Trump used racism, sexism, homophobia and hostility to the disabled in his campaign to make sure that while he held the leadership in society, the US working class that largely supported him, could and would never, never, ever speak for itself. Instead Trump's attacks on some parts of the poor and some sections of the oppressed are designed to prevent any emergence of real working class independence as a whole emerging in the US. We will see how long his designs in that regard hold up in the face of reality (whether it is the Mexican border wall or the 'special vetting' of Muslims.) But the purpose of these projects could not be clearer. The 'enemies' that Trump has identified to the US's return to greatness are to be understood as the main obstacles to progress. Not the House of Representatives or the Senate; most importantly not the $billionaires: they are going to get a monstrous tax rebate as a stimulus to growth (and as 'Obama Care is torn down.) Not Wall Street. Not the corruption of day to day politics across the country. No. The danger lies in certain sections of society and within parts of the working class itself - according to Trump.

This is all an old, old story. From the point of view of the history of the US and Western Europe there is nothing amazing, incredible or riveting here. But there are some novel features of Trump's 'achievement' that do need to be brought more into the light, and the impact he has already made and will make on the world's politics also needs early attention.

Despite the divisions that Trump tried to sew among the US's oppressed and working class people, his appeal was, overwhelmingly, a 'class' appeal. The first Clinton supposedly had the message 'It's the economy - stupid!' hung up on his door. The equivalent for Hillary was reported to be 'It's the demographic, stupid!' That proved to be a false guide. More Hispanics voted for Trump than voted for Mick Romney in 2012. Poverty, insecurity and the class divide expressed its powers over demographic 'certainties', over the idea of 'safe, Democratic Party States, like Pennsylvania, and over traditional blue collar support for Hillary, as claimed in the Democratic primaries against Obama in 2008. Trump talked more and more frequently about the 'working class' while Hillary Clinton hung on to the standard 'middle class' designation traditionally given to US workers.

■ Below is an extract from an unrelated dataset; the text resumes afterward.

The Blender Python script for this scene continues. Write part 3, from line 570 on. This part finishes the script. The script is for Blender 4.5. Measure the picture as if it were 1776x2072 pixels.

It is more than interesting to see a parallel political development between the British Brexit campaign and the role of Trump in relation to the US two party system. Trump was a complete outsider in the Republican Party. There was barely a traditional Republican Party leader left standing beside him at the point of Trump's election night. Trump invented his own Republican Party. He created an almost entirely new base for his own support. In the case of Britain's Brexit, the formation of Farage's UKIP exerted the same sort of pressure on the traditional Tory Party. UKIP had become the 'provisional wing' of the Tories, by the British General Election in 2014, as with Trump, increasingly rooted in a working class constituency that felt unrepresented. A similar movement has taken now place at the base of the traditional Labour Party, albeit from the left.

These developments in the 'anglosphere' are echoed (or are echoes of) similar developments across the West in the last decade. The creation of new and independent parties, or of the appropriation of older, hollowed out, traditional parties, rooted, in most cases, in the mobilisation of independent or semi-independent mass movements that seek a genuine popular representation, has become a growing response to the political crisis in the West.

The implications of all this for the Sanders' campaign are telling. Sanders appeared to get his orientation to the class question and the need for class unity right in his speeches during the Primaries, when contesting Democratic Party leadership with Hillary Clinton. However, that approach was shelved by both Clinton and Sanders when she won, despite her concessions to him. Equally, Sanders' complete endorsement of the Clinton campaign has proven to be a serious error. (Many previously pro Sanders voters ended up voting for Trump as the only 'anti-ruling class', anti traditional Parties, candidate.) More significantly, there was no alternative voice to Trump heard on how the US political system needed to be changed and why the Democrats could not and would not be able to do it. Those who wanted and went on to vote for a system change did not believe for an instant that Hillary's presidential term would challenge the system. They might have believed Sanders, but he gave away his most precious possession as an independent voice for the unrepresented. Maintaining his independence and his movement for 'our revolution', in complete distinction from the Democratic Party, would have made it indispensable and increasingly followed and supported by those betrayed by Trump in his days of triumph and disaster to come.

Globally, Trump's election begins a potentially huge shift to the right and a real return to the 1930s. Trump has not invented some grand historical novelty in the history of capitalism; but rather it's just that he has adopted one of the increasingly diminishing and historically worn out options available to stave off the growing crisis of a fragile social system - albeit in one (very powerful) country. National protectionism and ultra low tax rates for the rich are no more a solution to the impact of globalisation than Clinton's continuation of the status quo. Key social and political rights are under threat in the US and right wing populist parties throughout Europe will be able to establish more credibility for racism, for active hostility to immigrants, for nationalist 'solutions', based on the US experience.

Gone are the days when the US could simply act a the unfettered world's policeman. But the consequence of Trump's retreat into solely the defense of the US's interests (rather than the protection of its US based global corporations and their expansion across the world) will be a massive rearmament, particularly in Europe and the extension of nuclear weapons programmes generally. On top of which, the inherent and inevitable slow down in world trade will hasten recession across the planet and particularly in its weakest, most vulnerable links, like Britain.